Die Opposition setzt auf Kooperation: In vielen Wahlkreisen treten Kandidaten zugunsten des aussichtsreichsten Oppositionellen zurück. Bei der Bürgermeisterwahl im südungarischen Hódmezövásárhely im Februar ging diese Taktik auf. Der Kandidat Péter Márki-Zay wurde von allen Oppositionsparteien unterstützt und gewann gegen den Fidesz-Kandidaten.

Dabei half die Aufdeckung von Korruptionsfällen rund um János Lázár, Leiter von Orbans Staatskanzlei, der zehn Jahre lang dort Bürgermeister war, und Orbáns Schwiegersohn István Tiborcz, der sich in dieser Region an EU-Geldern bereicherte.
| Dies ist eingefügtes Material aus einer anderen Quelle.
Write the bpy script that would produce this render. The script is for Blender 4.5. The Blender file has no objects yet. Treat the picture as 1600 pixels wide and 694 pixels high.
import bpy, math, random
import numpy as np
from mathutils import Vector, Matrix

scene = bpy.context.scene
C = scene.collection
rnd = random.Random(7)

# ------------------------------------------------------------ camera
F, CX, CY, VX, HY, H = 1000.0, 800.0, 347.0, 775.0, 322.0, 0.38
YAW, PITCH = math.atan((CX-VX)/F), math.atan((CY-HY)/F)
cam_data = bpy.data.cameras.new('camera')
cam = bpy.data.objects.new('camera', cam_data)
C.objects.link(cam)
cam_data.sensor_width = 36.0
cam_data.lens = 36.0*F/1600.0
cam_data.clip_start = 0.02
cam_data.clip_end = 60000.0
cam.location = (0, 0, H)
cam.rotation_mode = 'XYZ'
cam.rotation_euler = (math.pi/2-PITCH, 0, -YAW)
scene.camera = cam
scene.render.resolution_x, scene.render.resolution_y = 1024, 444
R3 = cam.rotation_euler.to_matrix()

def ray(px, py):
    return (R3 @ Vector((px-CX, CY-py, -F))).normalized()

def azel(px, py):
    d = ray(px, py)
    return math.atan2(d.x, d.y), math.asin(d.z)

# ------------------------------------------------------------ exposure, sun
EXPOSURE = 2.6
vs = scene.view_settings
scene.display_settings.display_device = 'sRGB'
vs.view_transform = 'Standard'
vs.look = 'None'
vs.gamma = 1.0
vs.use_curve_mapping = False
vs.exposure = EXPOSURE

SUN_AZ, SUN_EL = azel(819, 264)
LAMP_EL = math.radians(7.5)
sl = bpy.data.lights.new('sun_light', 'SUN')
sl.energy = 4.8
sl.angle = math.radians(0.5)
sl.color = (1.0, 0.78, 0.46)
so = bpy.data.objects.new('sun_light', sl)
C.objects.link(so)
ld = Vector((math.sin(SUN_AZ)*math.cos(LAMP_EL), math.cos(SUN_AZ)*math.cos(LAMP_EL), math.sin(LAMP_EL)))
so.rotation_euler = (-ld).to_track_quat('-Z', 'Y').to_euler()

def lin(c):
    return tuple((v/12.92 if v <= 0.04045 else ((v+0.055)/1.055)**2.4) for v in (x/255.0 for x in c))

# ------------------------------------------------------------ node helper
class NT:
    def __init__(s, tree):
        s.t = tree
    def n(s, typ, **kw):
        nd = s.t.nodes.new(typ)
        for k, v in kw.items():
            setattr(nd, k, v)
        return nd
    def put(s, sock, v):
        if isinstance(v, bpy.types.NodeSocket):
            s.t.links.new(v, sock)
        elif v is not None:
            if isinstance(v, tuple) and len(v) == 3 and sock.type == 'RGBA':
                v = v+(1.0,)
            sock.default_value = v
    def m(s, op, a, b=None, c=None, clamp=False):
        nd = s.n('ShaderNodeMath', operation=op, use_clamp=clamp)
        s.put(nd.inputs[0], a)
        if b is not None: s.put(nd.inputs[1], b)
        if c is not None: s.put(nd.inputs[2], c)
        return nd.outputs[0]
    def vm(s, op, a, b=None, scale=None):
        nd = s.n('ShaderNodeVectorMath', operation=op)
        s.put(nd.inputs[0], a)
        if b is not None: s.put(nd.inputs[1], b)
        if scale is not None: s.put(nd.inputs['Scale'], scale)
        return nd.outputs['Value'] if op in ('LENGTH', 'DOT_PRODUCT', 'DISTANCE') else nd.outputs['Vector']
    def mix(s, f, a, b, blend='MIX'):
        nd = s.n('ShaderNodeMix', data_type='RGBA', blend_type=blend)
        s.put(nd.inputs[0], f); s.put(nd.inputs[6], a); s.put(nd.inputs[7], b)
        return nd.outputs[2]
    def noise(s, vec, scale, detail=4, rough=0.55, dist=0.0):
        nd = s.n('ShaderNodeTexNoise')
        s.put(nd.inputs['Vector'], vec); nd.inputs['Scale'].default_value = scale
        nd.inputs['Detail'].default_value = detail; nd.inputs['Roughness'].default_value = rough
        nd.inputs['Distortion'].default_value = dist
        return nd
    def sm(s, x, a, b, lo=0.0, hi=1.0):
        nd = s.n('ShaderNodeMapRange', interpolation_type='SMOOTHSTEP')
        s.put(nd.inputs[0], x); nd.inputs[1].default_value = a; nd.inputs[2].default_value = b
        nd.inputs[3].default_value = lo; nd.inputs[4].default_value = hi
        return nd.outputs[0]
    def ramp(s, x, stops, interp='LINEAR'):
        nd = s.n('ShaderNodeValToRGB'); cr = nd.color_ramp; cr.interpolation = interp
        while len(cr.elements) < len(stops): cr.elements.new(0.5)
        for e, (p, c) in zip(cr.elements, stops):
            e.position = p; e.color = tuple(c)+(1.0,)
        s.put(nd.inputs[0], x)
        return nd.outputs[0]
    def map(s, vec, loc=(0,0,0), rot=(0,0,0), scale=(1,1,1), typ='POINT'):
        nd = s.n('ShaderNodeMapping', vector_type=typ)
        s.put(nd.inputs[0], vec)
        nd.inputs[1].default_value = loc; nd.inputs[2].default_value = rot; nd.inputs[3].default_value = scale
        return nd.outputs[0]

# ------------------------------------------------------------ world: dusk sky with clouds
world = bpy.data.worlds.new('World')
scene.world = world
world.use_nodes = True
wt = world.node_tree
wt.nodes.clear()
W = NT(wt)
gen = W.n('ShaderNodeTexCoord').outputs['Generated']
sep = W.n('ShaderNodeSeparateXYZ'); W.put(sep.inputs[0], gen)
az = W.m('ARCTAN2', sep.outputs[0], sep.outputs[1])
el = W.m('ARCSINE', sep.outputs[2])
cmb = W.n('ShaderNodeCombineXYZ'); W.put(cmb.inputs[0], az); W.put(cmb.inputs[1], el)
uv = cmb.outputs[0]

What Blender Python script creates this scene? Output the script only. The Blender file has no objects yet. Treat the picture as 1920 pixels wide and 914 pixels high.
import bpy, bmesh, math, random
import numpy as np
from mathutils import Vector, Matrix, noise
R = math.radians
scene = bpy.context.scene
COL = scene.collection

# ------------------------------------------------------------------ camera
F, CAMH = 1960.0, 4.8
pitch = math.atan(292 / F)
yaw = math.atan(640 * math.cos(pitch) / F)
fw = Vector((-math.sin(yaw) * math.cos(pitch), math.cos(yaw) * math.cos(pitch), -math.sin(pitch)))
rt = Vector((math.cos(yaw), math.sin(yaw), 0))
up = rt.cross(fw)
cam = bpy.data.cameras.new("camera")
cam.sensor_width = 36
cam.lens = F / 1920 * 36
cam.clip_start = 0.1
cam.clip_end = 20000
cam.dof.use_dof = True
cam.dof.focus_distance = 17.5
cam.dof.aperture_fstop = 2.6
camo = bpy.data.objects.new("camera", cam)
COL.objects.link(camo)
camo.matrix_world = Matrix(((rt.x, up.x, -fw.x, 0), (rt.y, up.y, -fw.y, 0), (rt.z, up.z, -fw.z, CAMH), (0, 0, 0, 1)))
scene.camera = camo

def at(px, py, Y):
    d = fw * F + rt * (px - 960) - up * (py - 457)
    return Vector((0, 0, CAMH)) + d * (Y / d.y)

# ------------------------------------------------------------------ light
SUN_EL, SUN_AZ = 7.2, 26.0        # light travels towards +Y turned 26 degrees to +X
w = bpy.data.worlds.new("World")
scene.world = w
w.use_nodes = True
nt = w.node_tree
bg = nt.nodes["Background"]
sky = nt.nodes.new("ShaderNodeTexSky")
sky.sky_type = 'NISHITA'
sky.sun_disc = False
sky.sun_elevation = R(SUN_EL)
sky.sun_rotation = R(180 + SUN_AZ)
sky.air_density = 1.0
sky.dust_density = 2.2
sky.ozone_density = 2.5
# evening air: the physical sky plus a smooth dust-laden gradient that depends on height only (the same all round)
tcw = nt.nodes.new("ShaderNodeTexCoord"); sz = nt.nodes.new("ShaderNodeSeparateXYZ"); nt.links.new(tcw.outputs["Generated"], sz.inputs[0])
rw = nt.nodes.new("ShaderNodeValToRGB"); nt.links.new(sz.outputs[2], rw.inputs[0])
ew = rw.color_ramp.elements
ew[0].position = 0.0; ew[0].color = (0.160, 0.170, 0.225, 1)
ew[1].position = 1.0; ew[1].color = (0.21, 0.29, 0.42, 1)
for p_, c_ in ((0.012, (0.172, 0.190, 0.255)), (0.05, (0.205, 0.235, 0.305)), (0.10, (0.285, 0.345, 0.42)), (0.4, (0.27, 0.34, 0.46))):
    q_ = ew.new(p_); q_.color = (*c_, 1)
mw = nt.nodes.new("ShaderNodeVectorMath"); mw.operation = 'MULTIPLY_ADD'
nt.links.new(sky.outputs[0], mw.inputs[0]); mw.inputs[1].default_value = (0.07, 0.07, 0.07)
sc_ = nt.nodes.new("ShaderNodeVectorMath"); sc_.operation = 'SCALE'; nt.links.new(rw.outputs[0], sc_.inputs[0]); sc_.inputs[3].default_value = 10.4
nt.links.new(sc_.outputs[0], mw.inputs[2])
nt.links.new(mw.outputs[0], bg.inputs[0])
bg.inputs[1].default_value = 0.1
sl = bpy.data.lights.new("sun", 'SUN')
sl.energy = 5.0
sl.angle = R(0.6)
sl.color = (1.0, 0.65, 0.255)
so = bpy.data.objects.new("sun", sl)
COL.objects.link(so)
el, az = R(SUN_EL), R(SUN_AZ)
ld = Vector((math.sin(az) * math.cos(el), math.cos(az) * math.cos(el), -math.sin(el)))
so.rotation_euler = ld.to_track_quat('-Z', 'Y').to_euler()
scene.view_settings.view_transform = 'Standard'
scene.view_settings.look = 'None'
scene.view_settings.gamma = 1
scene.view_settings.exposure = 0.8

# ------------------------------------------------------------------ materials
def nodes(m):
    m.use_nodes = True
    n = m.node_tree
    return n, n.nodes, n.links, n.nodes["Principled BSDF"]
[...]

Immer drastischere Korruptionsfälle ärgern nicht nur Orban-Gegner, sondern auch einstige Fidesz-Wähler, wie István Veszprémi (Name geändert). Er freute sich 2010 noch über die Zweidrittelmehrheit, die Fidesz in Koalition mit der christdemokratischen KDNP erlangt hatte.

Die Angstpolitik wirkt

Dem gläubigen Katholiken sind christliche Werte wie Ehe und Familie wichtig und nur mit der Zweidrittelmehrheit konnte das neue Grundgesetz verabschiedet werden, das diese Werte gesetzlich verankert. Doch nun, 2018, sei die Politik der Regierung „am Rande des Wahnsinns“ angekommen, sagt der 28-Jährige.

Die Politiker, die er einst wählte, würden die christlichen Werte nicht mehr verkörpern und „missbrauchen ihre Macht“. Besonders stört Veszprémi die Regierungspropaganda gegen „die Migranten", die über Riesenplakate, Fernsehen und das Internet verbreitet wird. Darin wettert die Regierung gegen angebliche Pläne der EU, UN oder des ungarisch-amerikanischen Finanzmagnaten George Soros, Ungarn mit „Millionen von Einwanderern“ zu besiedeln. Nach der EU-Quote müsste Ungarn 1300 Flüchtlinge aufnehmen, auf 10.000 Einwohner käme einer.

Die Angstpolitik wirkt trotzdem sehr gut: „Sie haben eine gewalttätige Religion“, sagt Csemer über die drohenden Migranten. Er will nicht, dass sie „das Land überlaufen“ und in sein Dorf ziehen. Viele ländliche Gegenden werden hauptsächlich von regierungsnahen Tageszeitungen, Fernsehkanälen und Radiostationen erreicht. Das führt zu sehr unterschiedlichen Informationsniveaus.

„Die Ungarn leben in parallelen Realitäten“, sagt Veszprémi. Während man nur in regierungskritischen Medien über die Korruptionsskandale erfährt, wird dies in den regierungsnahen Medien verschwiegen und gegen Nachrichten über Einwandererkriminalität und Terror in Westeuropa eingetauscht. Ob auf dem Land oder in der Stadt – viele sehen das westeuropäische „Multikulti“-Modell als Horroszenario. Orbans Beliebtheit sank zwar in den letzten Monaten um einige Prozentpunkte, doch trotz der Korruptionsskandale und schlechter Gesundheitsversorgung unterstützen ihn nach neuesten Umfragen noch immer etwa 50 Prozent der Wähler, die sich schon entschieden haben.

Für Veszprémi ist jedoch unentschuldbar, dass die Regierung Orban das Land in den letzten acht Jahren so entzweit hat. „Wir haben einen Fehler gemacht, Orban die Zweidrittelmehrheit zu geben“, sagt er. Am Sonntag wird er für die grüne Partei LMP (Lehet Más a Politika) stimmen. Denn die letzten acht Jahre haben ihm gezeigt: Politik ist keine religiöse Angelegenheit.